— BEGIN Exercise material —
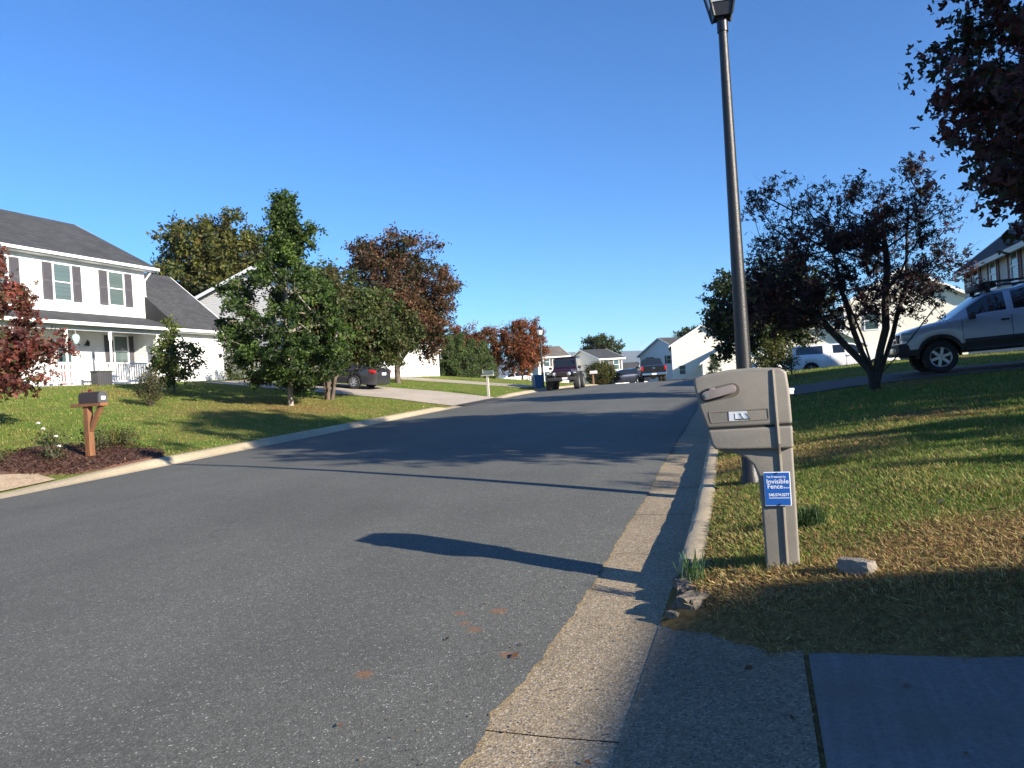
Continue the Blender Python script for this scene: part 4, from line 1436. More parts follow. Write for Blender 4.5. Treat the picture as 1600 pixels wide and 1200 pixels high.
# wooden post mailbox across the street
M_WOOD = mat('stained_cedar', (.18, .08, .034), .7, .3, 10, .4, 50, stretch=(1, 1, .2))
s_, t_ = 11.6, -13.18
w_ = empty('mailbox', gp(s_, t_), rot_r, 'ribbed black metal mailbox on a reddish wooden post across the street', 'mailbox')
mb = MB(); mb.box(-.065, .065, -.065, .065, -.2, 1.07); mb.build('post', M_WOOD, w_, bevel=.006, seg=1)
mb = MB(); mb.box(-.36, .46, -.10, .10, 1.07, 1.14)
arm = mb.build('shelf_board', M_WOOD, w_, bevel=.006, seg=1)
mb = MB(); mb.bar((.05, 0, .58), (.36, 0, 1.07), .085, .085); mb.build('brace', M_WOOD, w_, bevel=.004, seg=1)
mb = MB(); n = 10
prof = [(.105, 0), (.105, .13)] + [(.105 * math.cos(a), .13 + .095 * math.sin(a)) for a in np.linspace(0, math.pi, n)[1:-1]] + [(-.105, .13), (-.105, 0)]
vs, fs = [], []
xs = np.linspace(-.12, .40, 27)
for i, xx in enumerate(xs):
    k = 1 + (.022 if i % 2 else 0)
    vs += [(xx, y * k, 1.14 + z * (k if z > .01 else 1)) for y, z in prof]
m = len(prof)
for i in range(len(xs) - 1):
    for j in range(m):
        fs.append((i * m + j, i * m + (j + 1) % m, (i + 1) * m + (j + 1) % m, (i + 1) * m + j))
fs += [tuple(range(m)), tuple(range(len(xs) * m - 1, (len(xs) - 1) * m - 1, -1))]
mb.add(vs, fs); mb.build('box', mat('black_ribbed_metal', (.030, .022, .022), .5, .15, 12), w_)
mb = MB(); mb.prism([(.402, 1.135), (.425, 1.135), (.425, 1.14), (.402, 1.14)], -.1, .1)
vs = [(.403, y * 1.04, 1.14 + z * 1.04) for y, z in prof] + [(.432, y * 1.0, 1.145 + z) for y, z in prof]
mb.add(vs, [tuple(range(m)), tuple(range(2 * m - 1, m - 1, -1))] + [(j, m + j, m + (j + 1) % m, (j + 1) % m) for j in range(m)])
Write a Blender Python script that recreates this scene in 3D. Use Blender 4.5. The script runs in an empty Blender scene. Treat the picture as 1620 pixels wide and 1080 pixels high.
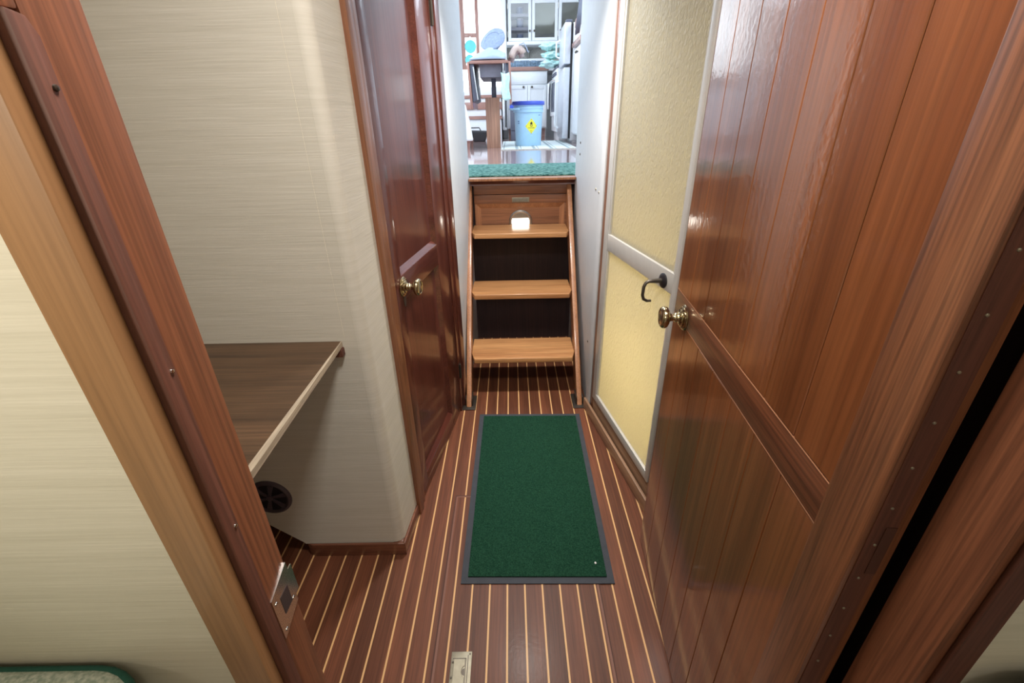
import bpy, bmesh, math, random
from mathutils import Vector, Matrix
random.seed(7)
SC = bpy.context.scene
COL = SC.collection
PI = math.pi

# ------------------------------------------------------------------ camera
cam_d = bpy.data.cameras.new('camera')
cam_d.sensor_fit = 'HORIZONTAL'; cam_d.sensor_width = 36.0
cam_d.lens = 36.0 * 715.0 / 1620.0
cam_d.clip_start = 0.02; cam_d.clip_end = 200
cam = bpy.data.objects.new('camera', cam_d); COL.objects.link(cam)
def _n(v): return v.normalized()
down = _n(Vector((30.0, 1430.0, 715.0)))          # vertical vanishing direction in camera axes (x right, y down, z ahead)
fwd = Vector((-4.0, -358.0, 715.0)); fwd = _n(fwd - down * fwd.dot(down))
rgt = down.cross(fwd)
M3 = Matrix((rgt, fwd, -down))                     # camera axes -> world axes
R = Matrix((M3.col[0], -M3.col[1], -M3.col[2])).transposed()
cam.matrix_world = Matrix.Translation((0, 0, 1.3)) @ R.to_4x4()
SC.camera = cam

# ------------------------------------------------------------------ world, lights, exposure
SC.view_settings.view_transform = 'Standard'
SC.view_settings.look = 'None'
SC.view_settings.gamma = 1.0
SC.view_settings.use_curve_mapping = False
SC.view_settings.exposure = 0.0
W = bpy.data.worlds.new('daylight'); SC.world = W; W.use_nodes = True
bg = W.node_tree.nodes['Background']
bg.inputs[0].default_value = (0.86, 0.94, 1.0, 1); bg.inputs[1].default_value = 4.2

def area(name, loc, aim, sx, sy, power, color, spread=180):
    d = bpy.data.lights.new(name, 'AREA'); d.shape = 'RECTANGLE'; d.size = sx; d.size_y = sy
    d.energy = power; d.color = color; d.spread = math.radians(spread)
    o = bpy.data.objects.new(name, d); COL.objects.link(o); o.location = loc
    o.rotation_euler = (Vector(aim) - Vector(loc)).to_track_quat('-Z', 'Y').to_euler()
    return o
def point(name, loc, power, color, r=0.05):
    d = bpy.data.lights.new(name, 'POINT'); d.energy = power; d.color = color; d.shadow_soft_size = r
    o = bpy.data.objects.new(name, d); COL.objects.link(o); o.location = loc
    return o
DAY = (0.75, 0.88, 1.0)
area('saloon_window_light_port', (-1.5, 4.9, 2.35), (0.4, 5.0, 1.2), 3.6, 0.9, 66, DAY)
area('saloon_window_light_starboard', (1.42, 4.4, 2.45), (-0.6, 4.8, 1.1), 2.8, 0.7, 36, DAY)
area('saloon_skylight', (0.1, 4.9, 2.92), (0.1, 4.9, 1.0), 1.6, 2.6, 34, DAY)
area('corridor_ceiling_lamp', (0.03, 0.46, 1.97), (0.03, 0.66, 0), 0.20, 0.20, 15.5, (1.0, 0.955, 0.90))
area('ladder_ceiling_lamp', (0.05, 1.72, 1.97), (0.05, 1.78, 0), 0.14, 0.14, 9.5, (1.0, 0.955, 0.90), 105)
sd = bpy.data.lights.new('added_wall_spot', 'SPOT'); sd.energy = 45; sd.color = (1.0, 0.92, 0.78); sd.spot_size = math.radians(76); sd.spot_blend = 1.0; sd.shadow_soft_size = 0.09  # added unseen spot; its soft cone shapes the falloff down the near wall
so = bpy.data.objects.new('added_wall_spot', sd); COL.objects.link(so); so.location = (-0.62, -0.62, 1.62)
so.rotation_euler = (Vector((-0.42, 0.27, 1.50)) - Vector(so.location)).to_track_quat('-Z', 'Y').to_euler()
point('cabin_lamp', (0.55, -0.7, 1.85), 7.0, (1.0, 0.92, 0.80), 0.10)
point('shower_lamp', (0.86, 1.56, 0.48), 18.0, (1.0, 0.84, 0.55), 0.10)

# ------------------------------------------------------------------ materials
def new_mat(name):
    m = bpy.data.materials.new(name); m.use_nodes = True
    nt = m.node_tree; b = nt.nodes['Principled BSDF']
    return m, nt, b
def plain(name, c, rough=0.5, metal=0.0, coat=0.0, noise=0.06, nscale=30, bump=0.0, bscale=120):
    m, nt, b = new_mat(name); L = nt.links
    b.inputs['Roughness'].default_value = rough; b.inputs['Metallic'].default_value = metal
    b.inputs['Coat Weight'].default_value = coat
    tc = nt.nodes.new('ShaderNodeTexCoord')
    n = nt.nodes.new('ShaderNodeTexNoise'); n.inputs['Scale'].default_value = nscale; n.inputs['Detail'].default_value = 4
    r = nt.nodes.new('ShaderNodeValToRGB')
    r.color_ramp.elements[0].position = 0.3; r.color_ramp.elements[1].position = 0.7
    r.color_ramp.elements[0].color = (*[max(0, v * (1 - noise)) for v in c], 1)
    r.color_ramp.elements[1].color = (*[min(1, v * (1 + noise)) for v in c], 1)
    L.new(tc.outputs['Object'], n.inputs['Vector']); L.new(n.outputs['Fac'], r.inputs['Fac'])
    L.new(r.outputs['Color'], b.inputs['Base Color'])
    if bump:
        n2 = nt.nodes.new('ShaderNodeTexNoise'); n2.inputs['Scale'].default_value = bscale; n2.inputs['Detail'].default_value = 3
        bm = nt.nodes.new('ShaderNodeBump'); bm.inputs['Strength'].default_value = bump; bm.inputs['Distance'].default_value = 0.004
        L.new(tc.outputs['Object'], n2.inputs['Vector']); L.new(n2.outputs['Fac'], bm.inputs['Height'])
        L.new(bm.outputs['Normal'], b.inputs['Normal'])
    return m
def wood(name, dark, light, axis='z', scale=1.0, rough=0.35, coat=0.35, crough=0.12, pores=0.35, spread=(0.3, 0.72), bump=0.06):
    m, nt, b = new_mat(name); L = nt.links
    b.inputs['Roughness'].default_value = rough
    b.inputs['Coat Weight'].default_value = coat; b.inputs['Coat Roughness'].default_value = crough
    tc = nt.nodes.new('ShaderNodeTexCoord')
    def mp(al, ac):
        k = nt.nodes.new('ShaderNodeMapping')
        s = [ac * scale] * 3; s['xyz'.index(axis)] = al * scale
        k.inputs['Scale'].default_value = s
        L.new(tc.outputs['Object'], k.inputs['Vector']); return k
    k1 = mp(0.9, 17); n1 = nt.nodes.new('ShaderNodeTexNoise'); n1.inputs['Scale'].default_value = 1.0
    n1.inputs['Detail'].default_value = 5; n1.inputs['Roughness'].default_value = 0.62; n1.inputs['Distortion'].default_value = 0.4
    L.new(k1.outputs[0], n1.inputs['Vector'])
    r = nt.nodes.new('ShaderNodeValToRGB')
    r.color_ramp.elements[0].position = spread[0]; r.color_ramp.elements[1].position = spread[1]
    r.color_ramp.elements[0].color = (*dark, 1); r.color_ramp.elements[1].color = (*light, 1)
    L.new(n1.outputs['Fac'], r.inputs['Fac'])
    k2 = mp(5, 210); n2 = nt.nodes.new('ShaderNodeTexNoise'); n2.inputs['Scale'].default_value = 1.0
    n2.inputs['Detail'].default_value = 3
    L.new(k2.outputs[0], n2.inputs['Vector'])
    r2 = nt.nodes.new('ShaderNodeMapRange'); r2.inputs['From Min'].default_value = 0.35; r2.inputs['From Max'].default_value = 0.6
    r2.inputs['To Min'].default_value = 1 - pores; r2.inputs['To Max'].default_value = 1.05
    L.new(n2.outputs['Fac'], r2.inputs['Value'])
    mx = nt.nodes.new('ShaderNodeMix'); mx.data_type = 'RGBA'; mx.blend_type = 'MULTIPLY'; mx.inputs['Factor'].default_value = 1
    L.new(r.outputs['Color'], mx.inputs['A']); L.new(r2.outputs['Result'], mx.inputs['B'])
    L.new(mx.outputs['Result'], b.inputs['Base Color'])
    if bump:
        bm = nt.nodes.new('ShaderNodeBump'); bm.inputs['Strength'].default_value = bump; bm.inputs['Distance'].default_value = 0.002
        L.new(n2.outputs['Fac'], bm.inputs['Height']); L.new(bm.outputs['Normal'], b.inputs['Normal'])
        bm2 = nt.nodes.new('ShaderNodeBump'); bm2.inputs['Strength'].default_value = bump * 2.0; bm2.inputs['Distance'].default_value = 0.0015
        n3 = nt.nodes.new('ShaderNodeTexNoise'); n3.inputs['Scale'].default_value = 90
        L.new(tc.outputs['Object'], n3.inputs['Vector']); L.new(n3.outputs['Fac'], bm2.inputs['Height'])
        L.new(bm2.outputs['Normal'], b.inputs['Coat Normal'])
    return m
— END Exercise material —
**Given exercise**
Gather up the lines containing the word "this" from these records and copy them.

**Right answer**
Continue the Blender Python script for this scene: part 4, from line 1436. More parts follow. Write for Blender 4.5. Treat the picture as 1600 pixels wide and 1200 pixels high.
Write a Blender Python script that recreates this scene in 3D. Use Blender 4.5. The script runs in an empty Blender scene. Treat the picture as 1620 pixels wide and 1080 pixels high.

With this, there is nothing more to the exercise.